📝 SummarXiv

Abstract

The study of quantum vortex dynamics in HeII offers great potential for advancing quantum-fluid models. Bose-Einstein condensates, neutron stars, and even superconductors exhibit quantum vortices, whose interactions are crucial for dissipation in these systems. These vortices have quantized velocity circulation around their cores, which, in HeII, are of atomic size. They have been observed indirectly, through methods such as second sound attenuation or electron bubble imprints on photosensitive materials. Over the past twenty years, decorating cryogenic flows with particles has become a powerful approach to studying these vortices. However, recent particle visualization experiments often face challenges with stability, initial conditions, stationarity, and reproducibility.
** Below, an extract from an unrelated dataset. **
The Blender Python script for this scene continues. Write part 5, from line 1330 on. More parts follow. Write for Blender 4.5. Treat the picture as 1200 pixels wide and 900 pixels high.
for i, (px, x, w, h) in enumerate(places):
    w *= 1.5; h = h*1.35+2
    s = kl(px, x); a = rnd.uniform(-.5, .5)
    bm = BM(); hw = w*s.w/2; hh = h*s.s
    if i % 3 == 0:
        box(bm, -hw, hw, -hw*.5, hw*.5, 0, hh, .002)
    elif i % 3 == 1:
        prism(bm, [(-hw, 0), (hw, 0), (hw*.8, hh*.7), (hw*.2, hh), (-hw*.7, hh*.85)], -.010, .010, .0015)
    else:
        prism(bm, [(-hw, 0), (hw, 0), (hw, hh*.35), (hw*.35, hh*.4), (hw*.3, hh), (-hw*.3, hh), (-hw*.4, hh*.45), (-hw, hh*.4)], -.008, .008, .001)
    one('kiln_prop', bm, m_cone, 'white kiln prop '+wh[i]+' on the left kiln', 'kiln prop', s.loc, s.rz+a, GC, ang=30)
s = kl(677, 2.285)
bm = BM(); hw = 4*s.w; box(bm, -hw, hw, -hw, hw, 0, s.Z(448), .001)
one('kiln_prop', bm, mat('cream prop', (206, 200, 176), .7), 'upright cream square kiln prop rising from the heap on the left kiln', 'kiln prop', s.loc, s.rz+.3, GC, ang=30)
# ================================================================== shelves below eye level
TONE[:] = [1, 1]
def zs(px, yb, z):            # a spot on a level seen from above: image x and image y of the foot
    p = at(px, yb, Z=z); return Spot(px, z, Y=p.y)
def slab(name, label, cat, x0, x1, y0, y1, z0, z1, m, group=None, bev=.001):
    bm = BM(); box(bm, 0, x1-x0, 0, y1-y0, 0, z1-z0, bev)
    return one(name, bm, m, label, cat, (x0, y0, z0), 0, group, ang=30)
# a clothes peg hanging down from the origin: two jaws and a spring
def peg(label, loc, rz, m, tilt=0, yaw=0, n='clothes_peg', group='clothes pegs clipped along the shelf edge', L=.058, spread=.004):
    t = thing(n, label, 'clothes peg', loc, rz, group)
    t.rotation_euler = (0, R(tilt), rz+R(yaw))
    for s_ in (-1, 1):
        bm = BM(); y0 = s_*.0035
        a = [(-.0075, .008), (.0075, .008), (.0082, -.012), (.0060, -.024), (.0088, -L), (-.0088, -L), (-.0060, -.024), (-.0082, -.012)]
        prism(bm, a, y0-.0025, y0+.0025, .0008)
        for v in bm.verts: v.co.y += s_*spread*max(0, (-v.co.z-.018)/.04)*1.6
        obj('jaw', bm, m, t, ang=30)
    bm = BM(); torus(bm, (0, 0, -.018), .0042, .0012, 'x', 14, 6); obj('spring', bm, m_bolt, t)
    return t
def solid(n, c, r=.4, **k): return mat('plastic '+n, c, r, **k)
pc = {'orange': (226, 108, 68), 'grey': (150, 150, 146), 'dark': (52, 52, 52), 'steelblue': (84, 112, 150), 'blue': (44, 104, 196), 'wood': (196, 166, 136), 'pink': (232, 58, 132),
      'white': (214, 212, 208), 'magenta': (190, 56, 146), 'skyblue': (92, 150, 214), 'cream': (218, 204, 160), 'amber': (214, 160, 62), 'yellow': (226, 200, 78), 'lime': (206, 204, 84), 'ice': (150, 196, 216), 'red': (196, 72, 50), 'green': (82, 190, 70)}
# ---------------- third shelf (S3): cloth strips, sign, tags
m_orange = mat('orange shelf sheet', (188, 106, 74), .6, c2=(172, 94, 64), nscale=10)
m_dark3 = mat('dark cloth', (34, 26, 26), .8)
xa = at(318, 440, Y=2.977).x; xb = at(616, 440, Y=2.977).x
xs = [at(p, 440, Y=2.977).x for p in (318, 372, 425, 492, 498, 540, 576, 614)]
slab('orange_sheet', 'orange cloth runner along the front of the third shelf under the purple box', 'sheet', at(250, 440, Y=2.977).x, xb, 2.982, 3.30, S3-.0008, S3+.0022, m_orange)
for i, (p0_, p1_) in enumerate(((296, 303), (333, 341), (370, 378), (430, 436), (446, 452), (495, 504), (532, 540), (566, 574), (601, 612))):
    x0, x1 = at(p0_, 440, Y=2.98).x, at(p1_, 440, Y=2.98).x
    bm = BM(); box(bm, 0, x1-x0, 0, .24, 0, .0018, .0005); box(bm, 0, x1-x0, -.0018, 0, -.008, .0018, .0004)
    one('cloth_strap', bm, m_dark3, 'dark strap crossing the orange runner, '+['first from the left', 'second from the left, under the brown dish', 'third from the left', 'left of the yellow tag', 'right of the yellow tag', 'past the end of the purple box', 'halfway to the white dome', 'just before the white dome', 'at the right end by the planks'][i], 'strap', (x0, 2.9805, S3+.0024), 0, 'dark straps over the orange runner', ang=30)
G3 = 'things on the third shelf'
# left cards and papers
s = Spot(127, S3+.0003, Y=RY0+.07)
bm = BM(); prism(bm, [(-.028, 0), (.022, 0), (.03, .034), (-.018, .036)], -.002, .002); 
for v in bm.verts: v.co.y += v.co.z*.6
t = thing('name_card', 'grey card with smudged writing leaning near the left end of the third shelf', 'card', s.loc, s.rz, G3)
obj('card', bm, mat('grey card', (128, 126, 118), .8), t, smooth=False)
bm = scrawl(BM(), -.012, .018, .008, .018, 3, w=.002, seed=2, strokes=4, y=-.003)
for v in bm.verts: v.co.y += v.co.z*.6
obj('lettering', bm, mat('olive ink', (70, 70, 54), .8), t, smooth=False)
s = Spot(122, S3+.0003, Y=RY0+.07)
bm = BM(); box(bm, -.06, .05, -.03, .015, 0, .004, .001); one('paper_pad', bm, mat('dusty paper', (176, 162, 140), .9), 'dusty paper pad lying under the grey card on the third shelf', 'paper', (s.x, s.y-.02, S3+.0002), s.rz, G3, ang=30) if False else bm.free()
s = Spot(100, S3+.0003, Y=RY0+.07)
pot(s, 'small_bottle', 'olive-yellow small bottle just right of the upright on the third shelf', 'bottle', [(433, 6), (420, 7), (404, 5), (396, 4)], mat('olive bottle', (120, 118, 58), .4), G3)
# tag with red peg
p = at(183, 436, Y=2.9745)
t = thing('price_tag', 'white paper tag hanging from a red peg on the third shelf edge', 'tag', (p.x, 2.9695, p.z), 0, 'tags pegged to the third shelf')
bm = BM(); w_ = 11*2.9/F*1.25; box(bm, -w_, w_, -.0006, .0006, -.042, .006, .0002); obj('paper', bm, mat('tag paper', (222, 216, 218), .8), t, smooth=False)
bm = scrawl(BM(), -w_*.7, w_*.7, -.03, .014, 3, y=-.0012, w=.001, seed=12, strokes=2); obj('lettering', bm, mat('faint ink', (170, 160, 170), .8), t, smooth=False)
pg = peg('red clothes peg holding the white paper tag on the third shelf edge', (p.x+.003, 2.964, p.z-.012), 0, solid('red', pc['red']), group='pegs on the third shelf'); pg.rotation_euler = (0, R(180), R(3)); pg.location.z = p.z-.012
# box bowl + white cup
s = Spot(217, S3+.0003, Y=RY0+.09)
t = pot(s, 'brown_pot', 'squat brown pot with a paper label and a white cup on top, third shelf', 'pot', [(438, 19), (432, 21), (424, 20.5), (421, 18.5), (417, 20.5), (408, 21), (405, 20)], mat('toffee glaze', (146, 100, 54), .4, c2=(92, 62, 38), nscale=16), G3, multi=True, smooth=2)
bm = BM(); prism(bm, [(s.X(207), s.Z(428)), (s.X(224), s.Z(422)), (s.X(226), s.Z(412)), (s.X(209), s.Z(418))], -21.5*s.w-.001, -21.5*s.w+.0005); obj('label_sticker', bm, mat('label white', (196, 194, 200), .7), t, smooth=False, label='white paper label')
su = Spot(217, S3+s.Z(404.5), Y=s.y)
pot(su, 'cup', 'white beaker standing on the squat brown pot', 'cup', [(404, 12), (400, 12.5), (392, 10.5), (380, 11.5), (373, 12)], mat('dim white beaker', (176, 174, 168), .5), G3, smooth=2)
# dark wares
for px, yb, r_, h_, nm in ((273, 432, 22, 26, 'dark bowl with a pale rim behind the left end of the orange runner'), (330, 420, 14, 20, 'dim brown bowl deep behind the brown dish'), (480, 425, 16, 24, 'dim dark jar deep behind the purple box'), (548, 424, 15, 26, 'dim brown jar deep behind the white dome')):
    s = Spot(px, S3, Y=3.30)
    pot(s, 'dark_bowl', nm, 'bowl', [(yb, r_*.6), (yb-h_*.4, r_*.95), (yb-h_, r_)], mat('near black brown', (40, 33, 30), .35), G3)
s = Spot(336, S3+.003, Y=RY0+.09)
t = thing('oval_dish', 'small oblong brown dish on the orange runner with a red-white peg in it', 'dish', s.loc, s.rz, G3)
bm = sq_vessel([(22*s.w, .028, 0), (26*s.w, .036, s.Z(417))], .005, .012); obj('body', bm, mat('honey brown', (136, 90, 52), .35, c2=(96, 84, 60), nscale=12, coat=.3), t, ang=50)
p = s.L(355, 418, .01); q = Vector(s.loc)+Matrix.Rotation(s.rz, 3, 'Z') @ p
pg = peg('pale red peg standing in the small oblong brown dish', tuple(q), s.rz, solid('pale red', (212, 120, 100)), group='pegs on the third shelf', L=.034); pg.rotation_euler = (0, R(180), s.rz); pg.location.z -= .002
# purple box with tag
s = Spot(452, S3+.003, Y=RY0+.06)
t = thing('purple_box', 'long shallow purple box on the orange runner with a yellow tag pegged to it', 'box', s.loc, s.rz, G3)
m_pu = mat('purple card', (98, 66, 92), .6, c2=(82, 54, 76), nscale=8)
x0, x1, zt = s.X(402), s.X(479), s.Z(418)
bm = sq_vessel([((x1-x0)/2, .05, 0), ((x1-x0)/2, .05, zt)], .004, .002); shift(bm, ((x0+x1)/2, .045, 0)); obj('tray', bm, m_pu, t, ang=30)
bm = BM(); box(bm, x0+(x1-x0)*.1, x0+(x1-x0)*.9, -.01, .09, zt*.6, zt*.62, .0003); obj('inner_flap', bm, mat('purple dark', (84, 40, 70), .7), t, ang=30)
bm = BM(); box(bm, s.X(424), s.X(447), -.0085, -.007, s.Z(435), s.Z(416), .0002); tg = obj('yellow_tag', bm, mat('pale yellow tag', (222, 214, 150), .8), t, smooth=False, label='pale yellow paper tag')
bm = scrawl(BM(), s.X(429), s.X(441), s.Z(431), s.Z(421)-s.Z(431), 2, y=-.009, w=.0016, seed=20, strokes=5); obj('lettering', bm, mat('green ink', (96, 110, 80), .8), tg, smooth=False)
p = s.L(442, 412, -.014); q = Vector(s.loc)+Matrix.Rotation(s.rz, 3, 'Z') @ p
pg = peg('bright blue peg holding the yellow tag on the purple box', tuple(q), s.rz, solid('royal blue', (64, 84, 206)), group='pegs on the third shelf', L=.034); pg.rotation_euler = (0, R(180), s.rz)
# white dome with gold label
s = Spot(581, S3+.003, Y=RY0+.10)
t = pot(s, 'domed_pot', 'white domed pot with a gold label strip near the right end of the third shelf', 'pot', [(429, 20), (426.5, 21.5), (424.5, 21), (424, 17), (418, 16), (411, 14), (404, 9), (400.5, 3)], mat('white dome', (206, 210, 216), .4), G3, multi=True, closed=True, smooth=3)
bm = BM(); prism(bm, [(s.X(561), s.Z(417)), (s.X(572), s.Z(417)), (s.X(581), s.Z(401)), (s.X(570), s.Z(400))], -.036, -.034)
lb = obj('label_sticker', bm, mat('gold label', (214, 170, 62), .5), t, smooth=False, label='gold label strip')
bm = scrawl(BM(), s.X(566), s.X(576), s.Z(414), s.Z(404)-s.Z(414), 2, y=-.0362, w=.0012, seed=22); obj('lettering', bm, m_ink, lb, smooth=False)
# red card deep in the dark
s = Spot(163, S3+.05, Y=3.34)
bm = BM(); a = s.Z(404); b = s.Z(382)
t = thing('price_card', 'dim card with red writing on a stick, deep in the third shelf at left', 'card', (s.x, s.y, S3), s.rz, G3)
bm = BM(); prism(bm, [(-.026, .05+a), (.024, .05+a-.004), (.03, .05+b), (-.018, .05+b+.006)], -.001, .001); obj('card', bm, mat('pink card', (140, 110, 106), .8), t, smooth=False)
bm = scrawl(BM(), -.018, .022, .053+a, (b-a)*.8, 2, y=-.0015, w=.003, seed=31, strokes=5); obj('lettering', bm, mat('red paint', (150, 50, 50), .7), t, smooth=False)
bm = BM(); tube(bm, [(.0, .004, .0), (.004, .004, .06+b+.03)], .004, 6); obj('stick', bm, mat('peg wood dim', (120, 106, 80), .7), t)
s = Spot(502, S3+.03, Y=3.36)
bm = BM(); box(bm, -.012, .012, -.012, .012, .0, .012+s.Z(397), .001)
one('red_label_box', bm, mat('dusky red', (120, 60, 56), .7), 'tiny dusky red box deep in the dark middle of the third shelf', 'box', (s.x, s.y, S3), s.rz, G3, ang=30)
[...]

Moreover, most dynamical analyses are performed in 2D, even though many flows are inherently 3D. We constructed a rotating cryostat with optical ports on an elongated square cupola to enable 2D2C, 2D3C, and 3D3C Lagrangian and Eulerian studies of rotating HeII flow. Using this setup, individual quantum vortices have been tracked with micron-sized particles, as demonstrated by Peretti et al., Sci. Adv. 9, eadh2899 (2023). The cryostat and associated equipment -- laser, cameras, sensors, and electronics -- float on a 50 $\mu$m air cushion, allowing for precise control of the experiment's physical parameters. The performance during rotation is discussed, along with details on particle injection.